==== Information supplied

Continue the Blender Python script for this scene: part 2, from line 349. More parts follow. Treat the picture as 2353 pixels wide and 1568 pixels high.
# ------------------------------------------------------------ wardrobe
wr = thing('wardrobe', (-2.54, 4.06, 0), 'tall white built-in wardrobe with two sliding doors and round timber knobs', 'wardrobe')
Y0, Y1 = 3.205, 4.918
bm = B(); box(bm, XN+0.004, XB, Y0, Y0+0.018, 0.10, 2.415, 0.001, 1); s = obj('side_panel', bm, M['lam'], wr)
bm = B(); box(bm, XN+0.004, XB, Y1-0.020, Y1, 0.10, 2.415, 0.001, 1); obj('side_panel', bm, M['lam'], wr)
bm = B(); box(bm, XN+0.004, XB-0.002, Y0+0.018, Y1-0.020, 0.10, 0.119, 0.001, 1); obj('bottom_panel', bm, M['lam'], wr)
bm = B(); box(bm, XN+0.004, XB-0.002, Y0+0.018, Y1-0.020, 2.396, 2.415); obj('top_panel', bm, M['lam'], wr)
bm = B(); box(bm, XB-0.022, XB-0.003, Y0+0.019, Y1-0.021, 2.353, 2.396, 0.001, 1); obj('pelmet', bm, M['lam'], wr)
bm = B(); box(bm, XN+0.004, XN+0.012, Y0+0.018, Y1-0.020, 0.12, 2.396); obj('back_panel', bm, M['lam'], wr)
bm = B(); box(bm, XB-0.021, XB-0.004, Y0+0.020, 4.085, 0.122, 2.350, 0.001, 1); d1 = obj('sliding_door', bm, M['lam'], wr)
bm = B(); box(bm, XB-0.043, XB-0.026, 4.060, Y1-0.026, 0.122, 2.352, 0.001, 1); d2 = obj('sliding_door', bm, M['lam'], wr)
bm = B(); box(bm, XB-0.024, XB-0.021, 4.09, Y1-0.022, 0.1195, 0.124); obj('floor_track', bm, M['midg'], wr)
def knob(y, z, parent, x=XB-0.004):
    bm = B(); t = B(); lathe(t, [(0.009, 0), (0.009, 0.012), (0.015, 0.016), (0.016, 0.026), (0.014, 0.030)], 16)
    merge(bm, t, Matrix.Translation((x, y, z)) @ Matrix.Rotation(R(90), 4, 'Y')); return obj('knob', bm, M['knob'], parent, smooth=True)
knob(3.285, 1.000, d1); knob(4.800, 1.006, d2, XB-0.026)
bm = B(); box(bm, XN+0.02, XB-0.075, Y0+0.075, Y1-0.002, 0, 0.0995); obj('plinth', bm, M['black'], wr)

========

*Exercise directions*: Take the lines above and retype all of them exactly.

*Response below*:
Continue the Blender Python script for this scene: part 2, from line 349. More parts follow. Treat the picture as 2353 pixels wide and 1568 pixels high.
# ------------------------------------------------------------ wardrobe
wr = thing('wardrobe', (-2.54, 4.06, 0), 'tall white built-in wardrobe with two sliding doors and round timber knobs', 'wardrobe')
Y0, Y1 = 3.205, 4.918
bm = B(); box(bm, XN+0.004, XB, Y0, Y0+0.018, 0.10, 2.415, 0.001, 1); s = obj('side_panel', bm, M['lam'], wr)
bm = B(); box(bm, XN+0.004, XB, Y1-0.020, Y1, 0.10, 2.415, 0.001, 1); obj('side_panel', bm, M['lam'], wr)
bm = B(); box(bm, XN+0.004, XB-0.002, Y0+0.018, Y1-0.020, 0.10, 0.119, 0.001, 1); obj('bottom_panel', bm, M['lam'], wr)
bm = B(); box(bm, XN+0.004, XB-0.002, Y0+0.018, Y1-0.020, 2.396, 2.415); obj('top_panel', bm, M['lam'], wr)
bm = B(); box(bm, XB-0.022, XB-0.003, Y0+0.019, Y1-0.021, 2.353, 2.396, 0.001, 1); obj('pelmet', bm, M['lam'], wr)
bm = B(); box(bm, XN+0.004, XN+0.012, Y0+0.018, Y1-0.020, 0.12, 2.396); obj('back_panel', bm, M['lam'], wr)
bm = B(); box(bm, XB-0.021, XB-0.004, Y0+0.020, 4.085, 0.122, 2.350, 0.001, 1); d1 = obj('sliding_door', bm, M['lam'], wr)
bm = B(); box(bm, XB-0.043, XB-0.026, 4.060, Y1-0.026, 0.122, 2.352, 0.001, 1); d2 = obj('sliding_door', bm, M['lam'], wr)
bm = B(); box(bm, XB-0.024, XB-0.021, 4.09, Y1-0.022, 0.1195, 0.124); obj('floor_track', bm, M['midg'], wr)
def knob(y, z, parent, x=XB-0.004):
    bm = B(); t = B(); lathe(t, [(0.009, 0), (0.009, 0.012), (0.015, 0.016), (0.016, 0.026), (0.014, 0.030)], 16)
    merge(bm, t, Matrix.Translation((x, y, z)) @ Matrix.Rotation(R(90), 4, 'Y')); return obj('knob', bm, M['knob'], parent, smooth=True)
knob(3.285, 1.000, d1); knob(4.800, 1.006, d2, XB-0.026)
bm = B(); box(bm, XN+0.02, XB-0.075, Y0+0.075, Y1-0.002, 0, 0.0995); obj('plinth', bm, M['black'], wr)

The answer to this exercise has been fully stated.